On Sun, 28 May 2006, Alexander Leidinger wrote:
<snip: display only documented by default, disclaimer, etc>
Sounds good.
What about adding a comment to the pages which tells everyone that we are
working on this documentation and so far we haven't reviewed every
function and decided if it is an internal one or not.
And the most important point is: what does it mean if a function is
internal? Does it mean 3rd party developers are not allowed to use them,
but committers are free to use it? Or does it mean nobody is allowed to
use them except they are used in the same subsystem (or even only in a
small part of the subsystem as specified in the docu of the functions)?
Who is this documentation for? If it's for us, then it should document
everything. But if it's for third party developers, it certainly should
not document everything. Over the last few years, we've been informally
working to refine the set of functions and symbols depended on by device
drivers, and on several occasions we've had discussions about taking this
much more seriously.
Scott already commented why this doesn't matter in a different branch of
this discussion. So I don't comment on this part of the above paragraph.
I think this documentation is for (junior) kernel developers in the
beginning. And as long as we document which parts of the API are for 3rd
party developers (either my marking other parts as internal, or by adding a
sentence that a particular function is part of the API which 3rd party
developers are allowed to use), we can ship even with every other part of
the kernel-docs visible (it doesn't matter according to Scott, and I agree).
This way a 3rd party developer is able to get the big picture and maybe
understand ambiguous parts of the API better. If hi then decides to use
internal functions, he isn't allowed to moan (and as Scott said he probably
would have done it even when we don't include the internal API in the docs).

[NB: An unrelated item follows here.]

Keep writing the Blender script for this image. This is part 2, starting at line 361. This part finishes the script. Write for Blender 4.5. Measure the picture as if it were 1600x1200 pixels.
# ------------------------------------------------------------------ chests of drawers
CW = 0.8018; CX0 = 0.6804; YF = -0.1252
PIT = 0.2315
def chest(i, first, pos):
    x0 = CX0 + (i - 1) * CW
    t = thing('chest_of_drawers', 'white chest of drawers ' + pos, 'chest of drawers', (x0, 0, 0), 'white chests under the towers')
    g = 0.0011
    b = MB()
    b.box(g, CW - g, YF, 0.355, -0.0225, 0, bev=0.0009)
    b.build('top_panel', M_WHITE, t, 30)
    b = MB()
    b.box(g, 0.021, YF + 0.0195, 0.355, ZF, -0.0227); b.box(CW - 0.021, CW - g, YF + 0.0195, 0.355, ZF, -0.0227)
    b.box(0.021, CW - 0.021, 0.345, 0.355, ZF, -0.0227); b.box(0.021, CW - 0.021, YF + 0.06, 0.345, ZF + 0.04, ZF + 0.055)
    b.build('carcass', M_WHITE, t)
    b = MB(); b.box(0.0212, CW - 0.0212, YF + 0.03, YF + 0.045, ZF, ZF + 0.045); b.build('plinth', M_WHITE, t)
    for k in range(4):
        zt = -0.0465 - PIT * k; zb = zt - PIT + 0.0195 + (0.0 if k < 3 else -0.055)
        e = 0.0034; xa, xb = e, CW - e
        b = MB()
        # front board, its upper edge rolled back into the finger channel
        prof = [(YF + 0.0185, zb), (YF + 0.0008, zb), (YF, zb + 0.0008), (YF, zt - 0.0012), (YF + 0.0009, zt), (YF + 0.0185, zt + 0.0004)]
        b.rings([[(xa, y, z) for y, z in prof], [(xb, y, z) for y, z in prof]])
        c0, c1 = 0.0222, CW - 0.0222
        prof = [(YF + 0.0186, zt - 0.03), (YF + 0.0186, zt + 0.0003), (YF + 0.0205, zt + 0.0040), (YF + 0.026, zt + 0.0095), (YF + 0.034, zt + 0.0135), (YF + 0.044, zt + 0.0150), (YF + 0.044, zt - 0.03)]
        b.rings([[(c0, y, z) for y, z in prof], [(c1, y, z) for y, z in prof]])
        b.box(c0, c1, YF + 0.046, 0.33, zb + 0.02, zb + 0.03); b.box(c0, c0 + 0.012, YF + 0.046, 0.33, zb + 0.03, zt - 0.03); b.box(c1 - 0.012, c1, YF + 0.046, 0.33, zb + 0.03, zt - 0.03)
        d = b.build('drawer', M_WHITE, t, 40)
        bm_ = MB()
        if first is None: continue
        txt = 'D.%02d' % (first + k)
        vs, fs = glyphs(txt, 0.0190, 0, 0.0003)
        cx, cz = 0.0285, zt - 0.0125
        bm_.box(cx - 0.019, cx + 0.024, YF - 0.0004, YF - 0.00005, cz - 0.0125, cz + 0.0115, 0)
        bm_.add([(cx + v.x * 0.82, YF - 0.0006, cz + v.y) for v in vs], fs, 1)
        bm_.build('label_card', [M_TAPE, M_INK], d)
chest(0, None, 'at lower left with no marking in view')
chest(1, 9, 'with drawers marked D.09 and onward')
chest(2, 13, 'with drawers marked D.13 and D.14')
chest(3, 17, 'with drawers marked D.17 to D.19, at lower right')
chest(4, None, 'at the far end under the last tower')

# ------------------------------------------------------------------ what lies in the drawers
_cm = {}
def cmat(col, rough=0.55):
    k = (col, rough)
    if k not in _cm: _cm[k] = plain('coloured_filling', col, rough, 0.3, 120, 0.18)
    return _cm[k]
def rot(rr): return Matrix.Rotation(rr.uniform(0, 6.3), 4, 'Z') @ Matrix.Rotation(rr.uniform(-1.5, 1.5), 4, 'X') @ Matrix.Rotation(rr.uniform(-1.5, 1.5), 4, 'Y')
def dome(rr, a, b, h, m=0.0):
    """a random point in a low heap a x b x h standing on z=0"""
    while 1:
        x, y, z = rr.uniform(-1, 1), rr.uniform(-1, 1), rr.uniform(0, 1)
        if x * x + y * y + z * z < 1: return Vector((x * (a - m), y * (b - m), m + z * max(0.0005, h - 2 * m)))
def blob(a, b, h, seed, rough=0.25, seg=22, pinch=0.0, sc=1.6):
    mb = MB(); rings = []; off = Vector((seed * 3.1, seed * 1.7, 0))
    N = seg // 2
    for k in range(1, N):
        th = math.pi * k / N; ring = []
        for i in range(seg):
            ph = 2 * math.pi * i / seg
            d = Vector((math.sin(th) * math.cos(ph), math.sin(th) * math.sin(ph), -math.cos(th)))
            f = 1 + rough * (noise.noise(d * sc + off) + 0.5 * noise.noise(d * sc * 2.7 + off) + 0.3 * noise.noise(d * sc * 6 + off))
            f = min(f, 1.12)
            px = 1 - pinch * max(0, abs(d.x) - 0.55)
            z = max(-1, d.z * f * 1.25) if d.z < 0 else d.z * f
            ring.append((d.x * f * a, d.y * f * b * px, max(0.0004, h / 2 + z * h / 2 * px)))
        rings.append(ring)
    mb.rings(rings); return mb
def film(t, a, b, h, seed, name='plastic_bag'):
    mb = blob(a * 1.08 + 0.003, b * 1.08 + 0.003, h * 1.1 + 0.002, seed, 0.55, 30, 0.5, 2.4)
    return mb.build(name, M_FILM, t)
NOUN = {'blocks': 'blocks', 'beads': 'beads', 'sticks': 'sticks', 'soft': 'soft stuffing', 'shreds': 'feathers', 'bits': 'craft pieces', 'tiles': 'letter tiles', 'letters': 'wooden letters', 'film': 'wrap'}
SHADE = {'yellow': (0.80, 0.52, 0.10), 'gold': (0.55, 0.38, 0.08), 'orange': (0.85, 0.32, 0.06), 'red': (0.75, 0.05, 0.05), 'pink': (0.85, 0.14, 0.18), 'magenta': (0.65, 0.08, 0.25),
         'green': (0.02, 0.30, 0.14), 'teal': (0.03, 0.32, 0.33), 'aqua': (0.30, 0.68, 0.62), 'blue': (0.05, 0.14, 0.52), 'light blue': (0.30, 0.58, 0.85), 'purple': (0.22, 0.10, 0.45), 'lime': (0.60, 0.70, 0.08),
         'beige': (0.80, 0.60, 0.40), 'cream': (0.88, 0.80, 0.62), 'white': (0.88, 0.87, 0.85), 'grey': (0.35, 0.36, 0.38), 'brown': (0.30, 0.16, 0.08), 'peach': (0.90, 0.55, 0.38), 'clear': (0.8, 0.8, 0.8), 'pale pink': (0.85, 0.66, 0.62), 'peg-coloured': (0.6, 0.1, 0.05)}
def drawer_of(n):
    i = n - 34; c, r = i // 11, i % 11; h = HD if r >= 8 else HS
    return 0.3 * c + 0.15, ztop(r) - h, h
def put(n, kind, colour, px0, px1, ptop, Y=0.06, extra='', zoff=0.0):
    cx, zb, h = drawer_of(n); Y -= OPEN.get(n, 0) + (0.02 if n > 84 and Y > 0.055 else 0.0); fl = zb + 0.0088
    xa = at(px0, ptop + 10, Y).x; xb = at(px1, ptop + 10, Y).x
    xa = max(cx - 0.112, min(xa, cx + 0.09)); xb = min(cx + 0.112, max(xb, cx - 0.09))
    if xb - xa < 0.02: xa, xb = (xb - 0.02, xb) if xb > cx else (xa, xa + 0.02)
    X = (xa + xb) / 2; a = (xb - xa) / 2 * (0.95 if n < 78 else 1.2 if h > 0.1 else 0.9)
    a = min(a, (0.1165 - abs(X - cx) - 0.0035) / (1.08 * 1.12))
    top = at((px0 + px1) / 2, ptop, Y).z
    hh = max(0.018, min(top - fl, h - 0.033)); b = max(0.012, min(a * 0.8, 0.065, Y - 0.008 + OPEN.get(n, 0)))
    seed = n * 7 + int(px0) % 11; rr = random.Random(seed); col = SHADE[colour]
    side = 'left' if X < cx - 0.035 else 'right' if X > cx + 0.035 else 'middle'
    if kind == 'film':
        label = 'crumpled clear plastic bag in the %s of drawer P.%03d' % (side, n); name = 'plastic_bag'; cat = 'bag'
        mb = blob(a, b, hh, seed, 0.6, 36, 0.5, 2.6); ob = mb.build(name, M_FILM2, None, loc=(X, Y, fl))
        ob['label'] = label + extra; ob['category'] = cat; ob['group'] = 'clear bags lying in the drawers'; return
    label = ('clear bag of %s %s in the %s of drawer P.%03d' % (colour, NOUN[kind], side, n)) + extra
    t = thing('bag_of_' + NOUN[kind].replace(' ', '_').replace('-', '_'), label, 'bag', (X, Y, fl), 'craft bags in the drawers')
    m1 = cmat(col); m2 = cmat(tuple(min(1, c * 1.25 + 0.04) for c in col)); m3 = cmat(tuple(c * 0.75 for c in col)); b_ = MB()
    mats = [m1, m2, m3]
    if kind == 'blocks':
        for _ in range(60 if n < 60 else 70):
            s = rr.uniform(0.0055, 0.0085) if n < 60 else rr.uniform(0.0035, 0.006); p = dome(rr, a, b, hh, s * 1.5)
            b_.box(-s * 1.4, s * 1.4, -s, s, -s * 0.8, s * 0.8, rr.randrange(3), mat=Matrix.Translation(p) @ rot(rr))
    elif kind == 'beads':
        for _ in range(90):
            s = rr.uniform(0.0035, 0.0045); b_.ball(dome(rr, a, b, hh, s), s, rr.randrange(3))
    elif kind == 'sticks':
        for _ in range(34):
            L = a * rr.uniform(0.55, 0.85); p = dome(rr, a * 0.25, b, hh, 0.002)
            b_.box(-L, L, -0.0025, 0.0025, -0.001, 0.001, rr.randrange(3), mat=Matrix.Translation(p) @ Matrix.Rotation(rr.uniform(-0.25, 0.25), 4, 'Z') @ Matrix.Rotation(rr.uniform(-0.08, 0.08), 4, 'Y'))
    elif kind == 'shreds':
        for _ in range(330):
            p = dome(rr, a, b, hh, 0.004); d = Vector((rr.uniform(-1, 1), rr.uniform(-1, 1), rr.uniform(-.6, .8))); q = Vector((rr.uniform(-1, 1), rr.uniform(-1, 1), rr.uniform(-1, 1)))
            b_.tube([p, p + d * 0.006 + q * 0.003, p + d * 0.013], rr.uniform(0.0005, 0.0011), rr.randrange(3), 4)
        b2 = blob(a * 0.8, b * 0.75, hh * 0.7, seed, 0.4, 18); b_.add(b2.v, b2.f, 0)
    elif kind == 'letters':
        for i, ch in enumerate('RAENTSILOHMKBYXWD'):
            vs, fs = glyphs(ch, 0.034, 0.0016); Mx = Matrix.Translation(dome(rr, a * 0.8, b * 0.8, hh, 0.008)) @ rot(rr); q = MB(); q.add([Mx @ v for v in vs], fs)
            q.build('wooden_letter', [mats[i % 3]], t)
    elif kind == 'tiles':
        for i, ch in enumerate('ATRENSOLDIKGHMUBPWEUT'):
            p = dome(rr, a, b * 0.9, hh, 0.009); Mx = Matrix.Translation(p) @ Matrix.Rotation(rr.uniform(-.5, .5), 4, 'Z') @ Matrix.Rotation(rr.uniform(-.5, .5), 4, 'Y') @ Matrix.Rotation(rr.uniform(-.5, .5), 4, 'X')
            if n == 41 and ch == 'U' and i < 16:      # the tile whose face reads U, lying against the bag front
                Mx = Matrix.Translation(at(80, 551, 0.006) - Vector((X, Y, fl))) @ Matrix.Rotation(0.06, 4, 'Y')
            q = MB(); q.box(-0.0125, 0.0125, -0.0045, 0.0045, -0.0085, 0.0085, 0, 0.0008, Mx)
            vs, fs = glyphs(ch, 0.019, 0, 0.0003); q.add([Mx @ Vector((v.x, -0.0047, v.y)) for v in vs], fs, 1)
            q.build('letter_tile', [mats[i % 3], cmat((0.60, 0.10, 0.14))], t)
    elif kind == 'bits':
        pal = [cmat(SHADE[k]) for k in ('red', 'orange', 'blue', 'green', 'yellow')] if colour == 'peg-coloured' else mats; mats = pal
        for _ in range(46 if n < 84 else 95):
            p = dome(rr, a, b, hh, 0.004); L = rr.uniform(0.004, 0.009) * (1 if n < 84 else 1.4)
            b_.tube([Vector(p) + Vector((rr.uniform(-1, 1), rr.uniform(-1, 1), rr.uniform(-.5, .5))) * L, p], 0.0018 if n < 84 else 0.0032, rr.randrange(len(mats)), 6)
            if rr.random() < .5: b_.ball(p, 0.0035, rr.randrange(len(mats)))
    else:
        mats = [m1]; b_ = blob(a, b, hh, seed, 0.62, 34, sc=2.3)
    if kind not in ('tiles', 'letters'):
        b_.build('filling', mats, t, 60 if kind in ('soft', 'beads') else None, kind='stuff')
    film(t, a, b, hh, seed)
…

But when we have marked the internal functions as such, we can also generate
an official version without the internal functions. It's just a switch. But
so far I think we need to include everything until a subsystem is fully
documented.
Since we have no API docs, everyone has to have a look at the kernel on his
own. This only provides a little bit of help here.
If we agree this is documentation for people working on the kernel rather than
documentation for people programming third party components intended to plug
into our plug-in interfaces, then this is all good.
The goal of providing well-defined plug-in interfaces isn't to prevent a third
party developer from shooting their feet -- after all, they are running code
in the kernel address space. The goal is to help them not shoot their feet in
the event they are not trying to do so. We do this by documenting what
interfaces they should use, and telling them that if they use these
interfaces, we will try to avoid shooting their feet for them.
If you want an example of one way to approach this, take a look at Apple's
KPI drive. They explicitly document which functions, data structures,
definitions, etc, may be depended on by drivers of particular types. This
helps to eliminate ABI breakage across versions, allowing device drivers to
work on many versions of Mac OS X. As a general rule, third party code
should only use documented KPIs, or it will risk getting broken due to API
changes (and no longer compile) or due to ABI changes (where the code
compiles but may corrupt kernel data structures). If we want to support
third party device driver vendors better, we need to take this issue more
seriously. For that matter, if we even want books on how to write device
drivers, we need to take it seriously!
Yes. I agree. And until we documented which functions form the official API
and which ones are internal, we should tell 3rd party developers about this
as proposed in another branch of this thread. See
http://www.leidinger.net/FreeBSD/doxygen_notreviewed.png for an example.
I like the way this appears.
So if this is documentation for use by developers modifying the code
without a concern about APIs and ABIs changing, this is fine. But it
cannot be documentation for third party developers writing to any of our
pluggable/loadable interfaces in its current form, because that
documentation is by definition exclusive, not inclusive -- things should
only appear in it when explicitly intended to be there.
Since we are Open Source they can have a look and use unofficial parts
without our docs. But when we clearly say "this is for internal use only",
they can't moan. And we as developers have a benefit from the docs too.
Exactly. But I do think we should provide separate explicitly documentation
for APIs intended to be consumed by third parties.